To describe the various characteristics of stars which can be measured from Earth, and the ways in which the physical nature of different types of stars may be inferred from a study of these characteristics and the correlations between them.

Intended learning outcomes

Astrophysical concepts:

Students should gain an understanding of concepts required in the astrophysical interpretation of astronomical observations and be able to demonstrate the application of physical laws to astrophysics.

Planets:

At the end of this course students should have an appreciation of the physical properties of the various bodies in the solar system, understand the basic processes affecting planetary atmospheres, surfaces and interiors, and gain some insight into observations of other planetary systems and current theories of planetary formation and evolution.

Stars:

Students should: become familiar with the measurements which can be made on stars.
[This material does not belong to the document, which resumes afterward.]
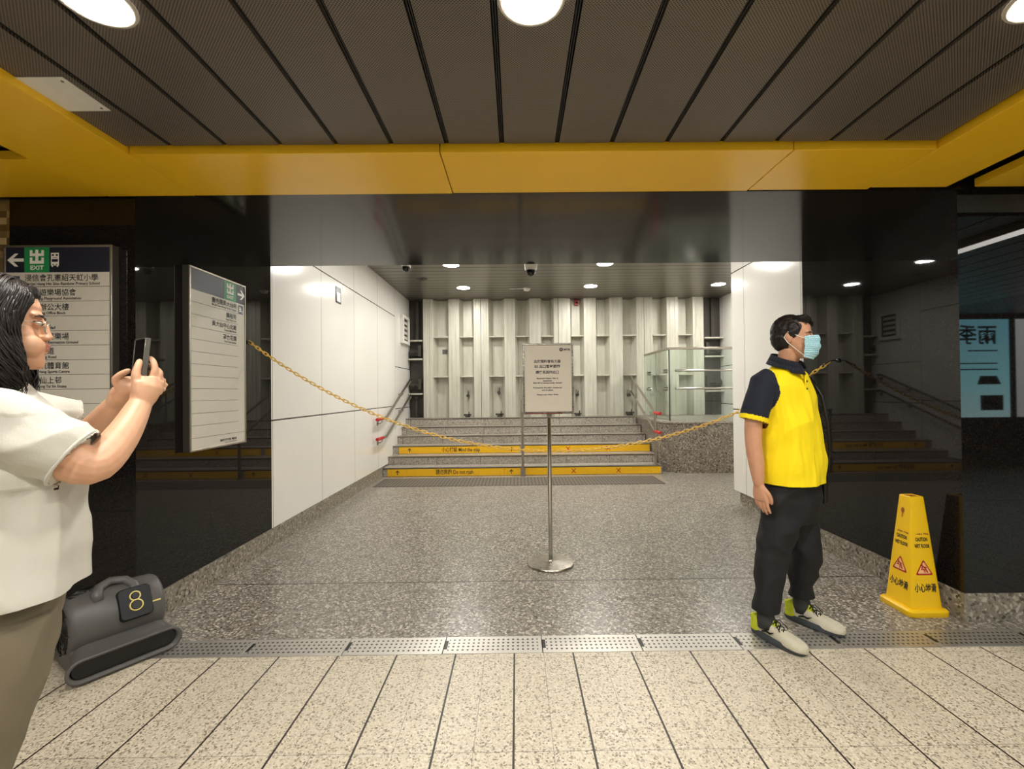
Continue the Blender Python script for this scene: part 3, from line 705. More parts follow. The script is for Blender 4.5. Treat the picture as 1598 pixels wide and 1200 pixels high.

Understand how correlation plots of stellar properties have allowed us to classify stars into different types, and to place these types in an evolutionary sequence. Able to apply the laws governing the behaviour of gases to derive the conditions inside stars and to show that these conditions imply that thermonuclear reactions must be the energy sources of most stars. Be able to explain, in a general way, how the transient phenomena observed on the surfaces of stars can be understood in terms of local concentrations of magnetic field.

Practical work:

Ability to manipulate data, make simple measurements and calculations, and draw logical conclusions for areas covered in lectures.

Teaching details

Lectures, laboratory and revision classes for 3 hours per week total.

Assessment Details

Formative Assessment:

Practical work and the problems sheets provide formative feedback.

Summative Assessment:

A final 2 hour examination (85%), continuously assessed practical work (10%) and problem sheets (5%).

Reading and References

Zeilik and Gregory Introductory Astronomy and Astrophysics (1998 Saunders).